Christie Vetoes Health Insurance Exchange for New Jersey
In a swipe at President Obama’s signature health care legislation, Gov. Chris Christie of New Jersey vetoed on Thursday an online marketplace that the Legislature created to help residents and small businesses buy health insurance.
The Affordable Care Act, the federal law passed in 2010, requires most Americans to have health insurance and mandates states to have health care benefits exchanges to help them buy it. With the Supreme Court debating whether the health care law is constitutional, Mr. Christie said in his veto message that the exchange, approved in March, was “premature” and could impose “unnecessary obligations upon the state’s citizens.”
“Indeed, the very constitutionality of the Affordable Care Act is cloaked in uncertainty, as both the individual mandate to procure health insurance as well as the jurisdictional mandate to establish an exchange may not survive scrutiny by the Supreme Court,” he wrote.

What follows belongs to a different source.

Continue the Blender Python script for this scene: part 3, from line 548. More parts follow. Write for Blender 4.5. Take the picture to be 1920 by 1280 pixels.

“Because it is not known whether the Affordable Care Act will remain, in whole or in part, it would be imprudent for New Jersey now to create an exchange before these critical threshold issues are decided with finality by the court,” he added.
Mr. Christie was the second governor to veto such a law, following Gov. Susana Martinez of New Mexico, who is also a Republican. In New York, Gov. Andrew M. Cuomo, a Democrat, took the opposite tack last month: after the Legislature declined to create an exchange, he established one by executive order.